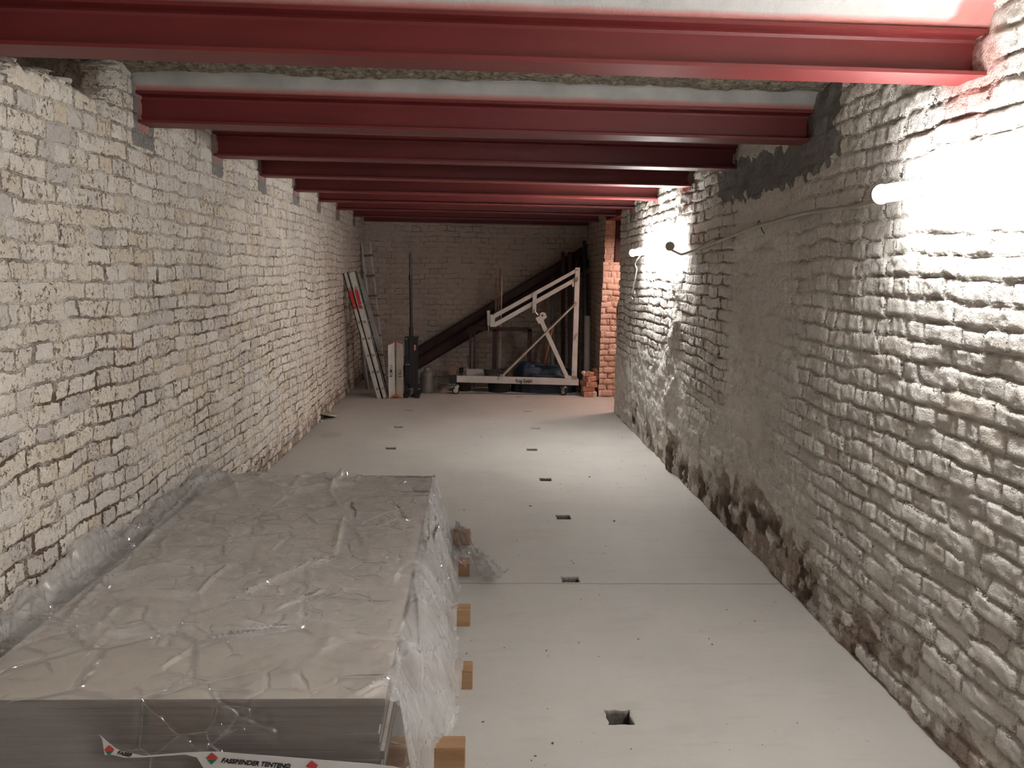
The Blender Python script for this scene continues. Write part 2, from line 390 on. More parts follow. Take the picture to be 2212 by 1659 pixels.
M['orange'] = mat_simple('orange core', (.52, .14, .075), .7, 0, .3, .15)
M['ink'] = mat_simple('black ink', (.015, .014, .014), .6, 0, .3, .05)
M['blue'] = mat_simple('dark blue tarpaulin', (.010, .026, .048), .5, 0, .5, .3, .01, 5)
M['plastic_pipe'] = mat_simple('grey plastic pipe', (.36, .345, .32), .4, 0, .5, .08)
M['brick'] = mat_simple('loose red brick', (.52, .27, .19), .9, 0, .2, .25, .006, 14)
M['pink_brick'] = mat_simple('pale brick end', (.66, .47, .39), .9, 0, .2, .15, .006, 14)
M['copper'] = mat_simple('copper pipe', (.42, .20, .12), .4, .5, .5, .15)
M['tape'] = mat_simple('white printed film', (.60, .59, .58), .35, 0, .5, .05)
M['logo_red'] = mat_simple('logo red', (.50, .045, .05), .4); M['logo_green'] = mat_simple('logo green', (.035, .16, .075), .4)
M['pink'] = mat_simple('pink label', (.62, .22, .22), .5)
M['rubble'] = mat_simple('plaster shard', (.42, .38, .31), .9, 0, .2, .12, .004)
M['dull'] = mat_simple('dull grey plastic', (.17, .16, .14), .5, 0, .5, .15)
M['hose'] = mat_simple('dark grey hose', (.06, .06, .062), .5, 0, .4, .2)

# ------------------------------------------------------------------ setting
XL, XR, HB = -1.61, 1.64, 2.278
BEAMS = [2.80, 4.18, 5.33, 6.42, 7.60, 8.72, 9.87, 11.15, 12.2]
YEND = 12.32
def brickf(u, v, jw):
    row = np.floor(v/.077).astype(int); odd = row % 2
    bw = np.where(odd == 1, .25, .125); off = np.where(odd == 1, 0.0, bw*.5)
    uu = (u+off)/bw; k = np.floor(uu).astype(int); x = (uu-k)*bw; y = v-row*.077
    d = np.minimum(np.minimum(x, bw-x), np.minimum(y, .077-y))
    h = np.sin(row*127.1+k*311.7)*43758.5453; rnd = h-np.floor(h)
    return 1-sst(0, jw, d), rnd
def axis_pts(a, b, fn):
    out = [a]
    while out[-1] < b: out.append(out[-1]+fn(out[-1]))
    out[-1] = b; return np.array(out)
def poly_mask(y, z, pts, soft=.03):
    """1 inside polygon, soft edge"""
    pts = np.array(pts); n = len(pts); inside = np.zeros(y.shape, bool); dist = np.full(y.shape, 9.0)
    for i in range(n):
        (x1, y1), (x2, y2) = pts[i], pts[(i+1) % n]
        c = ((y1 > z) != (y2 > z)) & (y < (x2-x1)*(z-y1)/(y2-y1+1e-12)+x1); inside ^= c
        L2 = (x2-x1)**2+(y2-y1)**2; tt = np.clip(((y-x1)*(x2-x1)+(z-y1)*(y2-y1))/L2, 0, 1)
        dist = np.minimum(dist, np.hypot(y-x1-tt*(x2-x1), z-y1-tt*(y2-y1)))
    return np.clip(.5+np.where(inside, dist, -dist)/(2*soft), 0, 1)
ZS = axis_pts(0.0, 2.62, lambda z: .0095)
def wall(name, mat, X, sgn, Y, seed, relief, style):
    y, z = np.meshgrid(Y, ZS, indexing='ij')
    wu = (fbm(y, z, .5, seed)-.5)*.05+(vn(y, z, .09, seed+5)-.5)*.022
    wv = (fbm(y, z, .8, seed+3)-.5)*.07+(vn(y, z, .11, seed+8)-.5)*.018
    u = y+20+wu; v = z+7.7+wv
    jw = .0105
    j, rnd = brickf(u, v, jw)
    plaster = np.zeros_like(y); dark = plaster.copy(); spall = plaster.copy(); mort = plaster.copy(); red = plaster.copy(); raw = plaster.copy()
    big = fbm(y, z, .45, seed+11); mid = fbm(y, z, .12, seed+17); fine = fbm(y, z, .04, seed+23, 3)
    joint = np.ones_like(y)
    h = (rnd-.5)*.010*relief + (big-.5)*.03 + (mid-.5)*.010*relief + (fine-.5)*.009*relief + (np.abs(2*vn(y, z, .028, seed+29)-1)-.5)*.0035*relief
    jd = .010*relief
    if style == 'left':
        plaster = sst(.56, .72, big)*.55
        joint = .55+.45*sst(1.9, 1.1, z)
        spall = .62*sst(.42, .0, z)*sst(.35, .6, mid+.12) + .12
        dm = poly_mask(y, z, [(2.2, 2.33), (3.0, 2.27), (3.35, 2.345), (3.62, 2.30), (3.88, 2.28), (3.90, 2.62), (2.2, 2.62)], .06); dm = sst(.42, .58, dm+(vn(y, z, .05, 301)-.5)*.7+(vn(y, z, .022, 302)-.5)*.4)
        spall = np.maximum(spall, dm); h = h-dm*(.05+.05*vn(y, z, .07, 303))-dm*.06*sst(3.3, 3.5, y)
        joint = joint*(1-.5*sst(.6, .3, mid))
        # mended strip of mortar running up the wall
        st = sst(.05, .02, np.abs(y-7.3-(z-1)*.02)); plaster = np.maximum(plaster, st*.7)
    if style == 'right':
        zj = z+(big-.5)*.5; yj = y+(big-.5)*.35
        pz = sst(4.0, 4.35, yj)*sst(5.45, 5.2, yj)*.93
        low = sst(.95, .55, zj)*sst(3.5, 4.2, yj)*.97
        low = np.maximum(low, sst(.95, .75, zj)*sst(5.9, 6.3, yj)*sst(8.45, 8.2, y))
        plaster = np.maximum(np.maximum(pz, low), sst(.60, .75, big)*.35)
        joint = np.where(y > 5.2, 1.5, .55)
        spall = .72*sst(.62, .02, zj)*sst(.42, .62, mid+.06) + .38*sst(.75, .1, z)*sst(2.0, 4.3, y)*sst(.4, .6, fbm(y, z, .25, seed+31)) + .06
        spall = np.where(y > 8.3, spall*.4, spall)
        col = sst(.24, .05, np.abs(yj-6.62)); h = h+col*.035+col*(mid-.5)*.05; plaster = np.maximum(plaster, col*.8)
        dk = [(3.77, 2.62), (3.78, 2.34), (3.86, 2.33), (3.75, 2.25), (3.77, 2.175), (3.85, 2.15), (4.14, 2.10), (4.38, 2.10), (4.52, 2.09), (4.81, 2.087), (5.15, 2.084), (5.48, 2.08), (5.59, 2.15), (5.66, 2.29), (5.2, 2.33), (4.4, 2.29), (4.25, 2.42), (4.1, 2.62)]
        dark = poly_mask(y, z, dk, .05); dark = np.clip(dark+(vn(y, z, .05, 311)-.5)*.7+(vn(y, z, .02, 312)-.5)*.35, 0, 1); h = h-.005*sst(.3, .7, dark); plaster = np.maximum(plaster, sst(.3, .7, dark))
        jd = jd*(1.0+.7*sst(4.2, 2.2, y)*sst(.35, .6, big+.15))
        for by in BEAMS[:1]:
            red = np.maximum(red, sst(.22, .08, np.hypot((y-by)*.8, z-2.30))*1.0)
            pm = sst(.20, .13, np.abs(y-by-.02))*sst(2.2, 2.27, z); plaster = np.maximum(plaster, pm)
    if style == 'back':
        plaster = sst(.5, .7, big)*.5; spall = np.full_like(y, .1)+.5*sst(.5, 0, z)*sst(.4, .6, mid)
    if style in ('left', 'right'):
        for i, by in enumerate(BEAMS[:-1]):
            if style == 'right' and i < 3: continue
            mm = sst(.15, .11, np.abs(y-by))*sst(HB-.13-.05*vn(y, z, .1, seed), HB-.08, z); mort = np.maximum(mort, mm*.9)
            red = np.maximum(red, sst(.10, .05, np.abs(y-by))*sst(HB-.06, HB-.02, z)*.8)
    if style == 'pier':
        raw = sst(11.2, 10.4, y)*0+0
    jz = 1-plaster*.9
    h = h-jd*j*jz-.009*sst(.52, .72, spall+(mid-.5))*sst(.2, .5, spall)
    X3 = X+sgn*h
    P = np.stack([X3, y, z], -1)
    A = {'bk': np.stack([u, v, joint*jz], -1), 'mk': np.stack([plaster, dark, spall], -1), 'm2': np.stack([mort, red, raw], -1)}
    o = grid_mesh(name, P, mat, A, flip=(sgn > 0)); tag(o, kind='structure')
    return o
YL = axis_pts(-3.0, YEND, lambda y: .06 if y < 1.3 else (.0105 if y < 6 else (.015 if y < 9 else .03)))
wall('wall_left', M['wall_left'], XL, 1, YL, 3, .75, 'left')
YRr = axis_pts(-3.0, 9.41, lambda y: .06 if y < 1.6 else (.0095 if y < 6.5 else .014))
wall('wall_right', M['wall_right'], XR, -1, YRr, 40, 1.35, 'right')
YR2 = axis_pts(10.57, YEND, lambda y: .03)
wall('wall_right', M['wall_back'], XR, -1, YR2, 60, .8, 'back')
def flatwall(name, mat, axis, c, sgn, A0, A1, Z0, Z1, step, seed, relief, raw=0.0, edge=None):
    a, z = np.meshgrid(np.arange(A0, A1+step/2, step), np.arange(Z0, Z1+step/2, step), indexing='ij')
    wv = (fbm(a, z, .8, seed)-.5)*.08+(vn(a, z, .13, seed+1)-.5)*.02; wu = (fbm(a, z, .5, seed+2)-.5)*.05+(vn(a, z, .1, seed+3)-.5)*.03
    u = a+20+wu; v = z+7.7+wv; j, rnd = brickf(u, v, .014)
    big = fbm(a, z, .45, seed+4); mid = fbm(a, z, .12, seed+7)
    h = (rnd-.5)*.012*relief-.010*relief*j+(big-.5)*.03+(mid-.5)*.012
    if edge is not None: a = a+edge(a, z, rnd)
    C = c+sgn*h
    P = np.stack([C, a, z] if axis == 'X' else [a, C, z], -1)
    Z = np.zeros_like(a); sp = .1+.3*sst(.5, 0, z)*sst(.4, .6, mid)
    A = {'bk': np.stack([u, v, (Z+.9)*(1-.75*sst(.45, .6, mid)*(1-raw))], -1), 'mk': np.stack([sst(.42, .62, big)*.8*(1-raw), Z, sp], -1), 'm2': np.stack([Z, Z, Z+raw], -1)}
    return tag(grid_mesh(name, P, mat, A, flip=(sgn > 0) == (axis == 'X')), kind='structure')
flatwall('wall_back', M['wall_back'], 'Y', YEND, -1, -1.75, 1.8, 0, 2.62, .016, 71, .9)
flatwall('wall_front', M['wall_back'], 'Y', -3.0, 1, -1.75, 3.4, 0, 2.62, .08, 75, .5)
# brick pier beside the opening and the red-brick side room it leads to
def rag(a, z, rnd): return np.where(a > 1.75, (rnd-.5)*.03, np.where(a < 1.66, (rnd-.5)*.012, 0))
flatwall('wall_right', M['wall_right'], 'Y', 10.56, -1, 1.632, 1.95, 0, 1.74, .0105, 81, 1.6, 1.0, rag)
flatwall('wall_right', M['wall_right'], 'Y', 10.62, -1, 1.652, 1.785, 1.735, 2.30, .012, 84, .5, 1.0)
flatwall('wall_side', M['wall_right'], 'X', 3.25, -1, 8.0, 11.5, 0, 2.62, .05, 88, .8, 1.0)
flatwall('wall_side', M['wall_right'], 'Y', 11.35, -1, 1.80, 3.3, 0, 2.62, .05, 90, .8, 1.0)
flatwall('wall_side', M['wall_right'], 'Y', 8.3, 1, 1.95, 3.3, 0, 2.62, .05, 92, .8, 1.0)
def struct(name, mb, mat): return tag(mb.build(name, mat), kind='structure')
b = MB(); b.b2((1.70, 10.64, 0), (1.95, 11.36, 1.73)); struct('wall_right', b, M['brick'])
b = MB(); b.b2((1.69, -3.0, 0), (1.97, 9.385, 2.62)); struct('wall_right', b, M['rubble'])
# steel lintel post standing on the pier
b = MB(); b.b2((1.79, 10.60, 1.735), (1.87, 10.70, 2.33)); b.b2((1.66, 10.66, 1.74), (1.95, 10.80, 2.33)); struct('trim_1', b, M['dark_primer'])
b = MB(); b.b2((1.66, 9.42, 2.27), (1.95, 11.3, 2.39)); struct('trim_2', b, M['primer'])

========

WRITTEN PROBLEM:
Go through the listing above and return every line where the word "YEND" occurs.

THE REPLY:
YEND = 12.32
YL = axis_pts(-3.0, YEND, lambda y: .06 if y < 1.3 else (.0105 if y < 6 else (.015 if y < 9 else .03)))
YR2 = axis_pts(10.57, YEND, lambda y: .03)
flatwall('wall_back', M['wall_back'], 'Y', YEND, -1, -1.75, 1.8, 0, 2.62, .016, 71, .9)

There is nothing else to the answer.